I saw Orion for the first time of the season tonight.  I love Orion.  He’s like an old friend come back to visit for a while.  I was an adult before I knew constellations were seasonal.  I learned it right along with the students in my adult literacy class when we were on a trip to the Hayden Planetarium.  In case you’re not familiar with him:

One reason I like Orion is that he’s easy to find.  No, not because his stars glow in an other-worldly way as they do here, but because of his belt, those three right-in-a-row stars that are always easy to find in my Brooklyn sky.  We don’t get a crazy overload of stars the way I see in Jamaica.  Orion’s one constellation that’s always on show when he’s in town, and I like that constant, like having him around to come back to and wish on.


(Sometimes, little bits of things happen.  They’re not enough to make full posts on their own, but I like them and want to share them.  I tried that with Men of a Certain Age and my confusing cookie fortune, and those posts felt thin.  So tonight I’m going to lump a few of those little bits together and see if I like it any better.)


I walked past my house one night and looked over to the surprise of seeing someone at my door.  It was an early Sunday evening and I had just given up on both of the buses that stop close to my house and had decided to walk to the third, not-quite-as-close bus option. 

At my door was G, one of the girls who live upstairs, the daughter of my landlords.  So I crossed the street to see what was up.

“I’m guessing you’re looking for me,” I said as I closed the gate behind me.  “What’s up?”

“Can we have an egg?”

“Of course.  You can even have two.  Or six.”

“No, just one.  We’re making apple crisp, and we need an egg.”

So I unlocked the house and we went in and I gave her an egg and then continued on my way to the bus stop … with a big, silly smile on my face.  I was loving the discovery that I lived in the kind of house — and maybe the kind of neighborhood? — where someone would come to ask for an egg, or a cup of sugar or whatever.  I really do love that.  I haven’t often lived in houses or neighborhoods in which that was true.  It feels good.


In class today, Julissa said something that elicited a slightly sharp response from David, her boyfriend. 

“You’re so touchy.”

“I am not touchy.”

“You are.  It must be the testosterone.”

And no: I did not refrain from laughing out loud.


6 thoughts on “Snapshots

  1. molly

    I have thought of Orion as my hunter-protector person since I was a teenager.

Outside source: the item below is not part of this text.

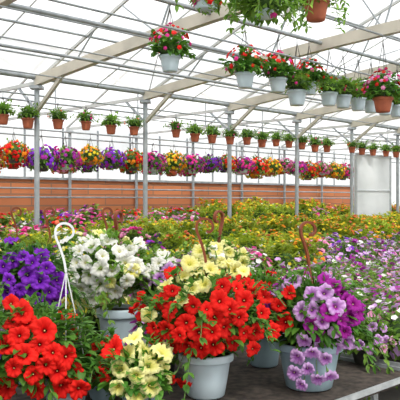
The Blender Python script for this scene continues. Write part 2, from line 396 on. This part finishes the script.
def plant_proto(name, leafm, colours, rad, h, nl, L, wd, nb, br, seed, label, cat, puff=False, pot=POTB, low=.75, cf=.55, rf=.47, shoots=0):
    r = random.Random(seed); c = Vector((0, 0, h*cf))
    mb = MB(); ph = h*.36; pr = rad*.55
    mb.lathe([(0, 0), (pr*.75, 0), (pr, ph), (pr*1.06, ph), (pr*1.06, ph*.85)], 14)
    parts = [('pot', mb.mesh('pot', [pot]), None)]
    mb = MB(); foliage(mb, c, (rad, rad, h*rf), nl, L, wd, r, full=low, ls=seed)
    tips = []
    for i in range(shoots):
        a = r.uniform(0, 6.28); q = rad*r.uniform(.1, .85); p = Vector((q*math.cos(a), q*math.sin(a), h*(.8-.25*(q/rad)**2))); d = Vector((math.cos(a)*.25, math.sin(a)*.25, 1)).normalized()*.035
        for k in range(r.randrange(3, 6)):
            p = p+d
            for j in range(3):
                mb.leaf(p, Vector((r.uniform(-1, 1), r.uniform(-1, 1), r.uniform(.1, .8))), Vector((0, 0, 1)), L*.85, wd*.9, .3, 0, 3)
        tips.append(p+d*.6)
    parts.append(('foliage', mb.mesh('foliage', [leafm, DARKG]), None))
    mb = MB(); mats = [FC[k] for k in colours]
    for i in range(nb):
        v = dome_pt(r, .3 if low < .9 else .75); p = c+Vector((v.x*rad, v.y*rad, v.z*h*rf))*lump(v, seed)*r.uniform(1.0, 1.14)
        small_bloom(mb, p, v+Vector((r.uniform(-.4, .4), r.uniform(-.4, .4), .3)), br*r.uniform(.75, 1.2), r.randrange(len(mats)), r, puff)
    for p in tips:
        if r.random() < .7: small_bloom(mb, p, Vector((r.uniform(-.5, .5), r.uniform(-.5, .5), .8)), br*r.uniform(.8, 1.2), r.randrange(len(mats)), r, puff)
    parts.append(('blossoms', mb.mesh('blossoms', mats), 'stuff'))
    return dict(name=name, parts=parts, label=label, cat=cat)
def place(pr, loc, rot, sc, group):
    e = bpy.data.objects.new(pr['name'], None); e.location = loc; e.rotation_euler = (0, 0, rot); e.scale = (sc, sc, sc); e.empty_display_size = .1
    e['label'] = pr['label']; e['category'] = pr['cat']; e['group'] = group; col.objects.link(e)
    for n, me, k in pr['parts']:
        obj(n, me, parent=e, kind=k)
    return e
T = {}
def defp(key, name, leafm, cols, rad, h, nl, L, wd, nb, br, label, cat, **k):
    T[key] = [plant_proto(name, leafm, cols, rad, h, nl, L, wd, nb, br, sd, label, cat, **k) for sd in (11, 29, 47)]
defp('white', 'petunia_plant', LEAFM, ['white', 'cream', 'white', 'yellow'], .22, .46, 200, .07, .035, 58, .035, 'bushy petunia with white and cream blooms on a bench', 'potted plant')
defp('vwhite', 'petunia_plant', LEAFM, ['lavender', 'white', 'violet', 'plum'], .22, .46, 200, .07, .035, 58, .035, 'bushy petunia with violet and white blooms on a bench', 'potted plant')
defp('pink', 'petunia_plant', LEAFM, ['pink', 'lavender', 'lavender', 'white', 'plum', 'lavender'], .26, .38, 230, .06, .034, 112, .033, 'spreading petunia covered in pink and lavender blooms', 'potted plant', low=1.0, cf=.45, rf=.5, shoots=6)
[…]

You can see Orion at 4 in the morning in the summer, I discovered. Just before dawn, but not in the same part of the sky as in winter. In winter, he hangs out at a reasonable time.
    I love the borrowing-an-egg story, and the testosterone story. That kind of observation is like the subtle spices that make a meal a gourmet treat instead of just mush.


    1. Oooh, I’ve never thought to look for Orion in the summer. I’ll have to take a look. In the winter, he’s so front and center, right over my head.

      I loved the testosterone story. I pointed out to Julissa that part of my laughter was loving the fact that she had flipped the script so casually, calling a man out for being sensitive and blaming it on his gender. Excellent!


  2. I love Orion too. Every night when I can see him I look to make sure Betelgeuse is still there, and hasn’t exploded into nova yet. It’s always amazing for me to think that it could have, but we wouldn’t know it for 500 years!

    Happy Thanksgiving!!!


  3. Orion is my favorite, too, mainly because it’s about the only constellation I can reliably find–because of the three stars in the belt. (I never did get even those two dippers quite straight.)